I'm happy today to support Sara R's quilt fund-raiser for Democrat Jerry Brown to provide his campaign for the California governorship a bit more cash to counter Republican Meg Whitman's mega-barrage, already estimated at $120 million. Every ActBlue contribution to Brown's campaign of at least $10 will enter you in a drawing for this hand-stitched quilt signed by scores of participants at the 2007 NetrootsNation conference in Chicago.
Someday, perhaps California will set a precedent for others by daring to experiment with a fresh approach to state government, establishing, say, a parliamentary republic. Or adopt some other fundamental structural change that breaks sharply from the conventional wisdom about the preferred architecture of state governments. But while we're waiting for what will certainly not happen anytime soon, we have an immediate election for governor at hand whose outcome matters a great deal.
It's the contest between Jerry Brown, the progressive attorney general who already served as governor three decades ago, and Meg Whitman, the corporate executive who has poured tens of millions into a campaign designed to bid her way into office on a platform dedicated to eviscerating California's publicly funded social services. It's the Grover Norquist formula brought down to the state level.
As shown by the ever-changing story she tells of her vile treatment of a former employee whom she knew was undocumented for at least six of the nine years she employed her, Whitman has taken the it's-OK-if-you-are-Republican approach with which we are all too familiar. Not only did she treat that employee shabbily after benefiting from her being in the United States, Whitman is also dead set against providing a road to citizenship for other people whose unauthorized presence here is entangled in a history of interaction between Mexico and the United States that began well before California was even a state. As Robert Cruikshank has written at Calitics:
The [Republican] party has become not only virulently anti-immigrant, but anti-Latino. They see themselves as a white people's party, defending the state against "Mexifornia."
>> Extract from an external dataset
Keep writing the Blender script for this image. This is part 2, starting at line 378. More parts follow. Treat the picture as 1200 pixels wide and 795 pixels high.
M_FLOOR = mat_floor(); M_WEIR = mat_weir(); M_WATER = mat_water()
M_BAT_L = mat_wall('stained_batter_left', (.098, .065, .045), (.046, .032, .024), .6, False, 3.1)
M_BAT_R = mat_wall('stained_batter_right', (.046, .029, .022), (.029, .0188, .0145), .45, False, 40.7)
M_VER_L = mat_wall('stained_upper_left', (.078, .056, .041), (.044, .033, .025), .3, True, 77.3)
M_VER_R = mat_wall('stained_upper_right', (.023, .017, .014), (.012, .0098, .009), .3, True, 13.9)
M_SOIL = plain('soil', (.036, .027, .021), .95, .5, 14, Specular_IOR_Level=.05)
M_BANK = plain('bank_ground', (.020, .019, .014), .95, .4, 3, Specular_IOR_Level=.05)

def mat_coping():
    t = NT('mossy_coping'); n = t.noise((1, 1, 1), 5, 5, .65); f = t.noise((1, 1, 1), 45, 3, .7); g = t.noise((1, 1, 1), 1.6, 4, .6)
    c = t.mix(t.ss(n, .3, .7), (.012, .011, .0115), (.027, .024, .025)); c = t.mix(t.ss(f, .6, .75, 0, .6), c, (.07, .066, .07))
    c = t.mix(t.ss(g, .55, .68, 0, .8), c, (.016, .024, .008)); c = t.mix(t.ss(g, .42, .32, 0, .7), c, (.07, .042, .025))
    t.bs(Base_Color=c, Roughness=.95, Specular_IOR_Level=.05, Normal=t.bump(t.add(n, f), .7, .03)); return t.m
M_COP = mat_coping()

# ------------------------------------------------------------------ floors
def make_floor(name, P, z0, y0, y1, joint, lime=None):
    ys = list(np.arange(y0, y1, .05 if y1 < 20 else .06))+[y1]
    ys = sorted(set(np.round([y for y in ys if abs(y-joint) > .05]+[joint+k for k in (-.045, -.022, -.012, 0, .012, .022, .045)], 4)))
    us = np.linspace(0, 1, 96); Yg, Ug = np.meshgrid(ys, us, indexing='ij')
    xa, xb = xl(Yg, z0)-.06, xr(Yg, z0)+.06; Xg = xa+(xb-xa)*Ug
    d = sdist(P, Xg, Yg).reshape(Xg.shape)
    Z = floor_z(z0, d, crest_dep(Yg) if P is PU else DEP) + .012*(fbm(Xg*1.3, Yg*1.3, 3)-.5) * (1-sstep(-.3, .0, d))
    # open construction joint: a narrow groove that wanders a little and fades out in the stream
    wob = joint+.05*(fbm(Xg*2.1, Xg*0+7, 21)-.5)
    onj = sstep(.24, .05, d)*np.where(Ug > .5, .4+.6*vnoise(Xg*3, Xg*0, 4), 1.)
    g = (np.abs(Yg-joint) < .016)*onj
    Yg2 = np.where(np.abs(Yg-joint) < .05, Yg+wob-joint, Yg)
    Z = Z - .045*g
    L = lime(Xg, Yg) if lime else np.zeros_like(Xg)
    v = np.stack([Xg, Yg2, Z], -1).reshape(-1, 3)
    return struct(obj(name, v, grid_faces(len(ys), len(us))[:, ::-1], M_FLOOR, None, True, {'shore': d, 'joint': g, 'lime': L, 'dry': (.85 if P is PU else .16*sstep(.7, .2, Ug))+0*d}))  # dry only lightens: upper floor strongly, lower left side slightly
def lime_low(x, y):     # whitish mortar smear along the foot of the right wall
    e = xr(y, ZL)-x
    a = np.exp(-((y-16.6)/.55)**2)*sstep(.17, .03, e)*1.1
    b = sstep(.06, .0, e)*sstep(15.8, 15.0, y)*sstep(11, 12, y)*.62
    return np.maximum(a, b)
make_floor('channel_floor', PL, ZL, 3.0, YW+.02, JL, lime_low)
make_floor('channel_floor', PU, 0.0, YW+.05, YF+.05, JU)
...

As Brown said in a debate with Whitman at Cal State Fresno Saturday:
"Let's be sympathetic and let's really empathize with the millions of people who are in the shadows and you want to keep them in the shadows and now you're trying to evade responsibility," he said. "Don't run for governor if you can't stand up on your own two feet and say, 'Hey I made a mistake, I'm sorry, let's go on from here.' You have blamed her, blamed me, blamed the left, blamed the unions but you don't take accountability. …
"You don't just bring in semi-serfs and say do our dirty work and then we're finished with you, like an orange — you just throw them away, that's after you've squeezed them."
Arrow. Zing. Bullseye.
Like other right-wing candidates, Whitman wants to run California as a business, which, given her past, she probably wishes could be achieved by auctioning state parks, roads, office buildings and perhaps entire counties to the highest bidder. Short-term gain, long-term disaster.
Fortunately, there are obstacles to her going that far. But her plans to ax 40,000 public employees on her first day in office, give tax breaks to the rich, and undermine California's potential as a clean-energy innovator are bad enough.
Brown, on the other hand, favors AB32's clean-air/clear-energy future, stands up for education, seeks to make California taxes fair, supports renovating the state's crumbling social and physical infrastructure, including more attention to mass transit, and seeks to protect public workers that the recession has put at risk. He has proved as attorney general that, as governor, he would be no friend of Proposition 8.
Which makes a Jerry Brown victory next month essential. It would be nice if Brown could run his campaign on just a shoestring and shoe leather. But it doesn't work like that. As former California Assembly Speaker Jesse "Big Daddy" Unruh once said when Jerry's father, Edmund "Pat" Brown, was governor, "Money is the mother's milk of politics." Certainly, the Whitman campaign has played it that way. So every nickel to Jerry Brown's campaign counts.
Throughout October, every day will bring an opportunity to enter a drawing to benefit Jerry Brown’s campaign for Governor of California. Every donation of $10 or more to the fundraiser’s Act Blue page will count for a chance – one chance per person per day. You don't need to spend money to enter, however. If you are not donating, you can enter and have an equal chance of winning by writing an essay of 50 words or less on “Why I want Jerry Brown to be California’s next Governor.” Send your essay with a subject line, "Jerry Brown Essay," to communityquilts (at) yahoo (dot) com. If we find your essay topical, it will count for a chance. As with donations, one essay per person per day will count as a chance. Only one form of entry is allowed for a person on a given day.
At the end of the fundraiser period, Sara R will assign a ticket number to each chance and ask a neighborhood child to pull just one ticket. The drawing will be the first week in November.
And, for today only, if you contribute $10 you also get a chance at drawing for a lunch with...me. If you win that drawing, I'll buy you lunch at NN11 in Minneapolis, or in Los Angeles if you happen to be in town. At a real restaurant, not Denny's. But you must contribute (or enter your essay) today for this drawing, which Sara R will hold at a time of her choice.
Please contribute if you can, and show your passion and support for California's once and future Governor: Jerry Brown.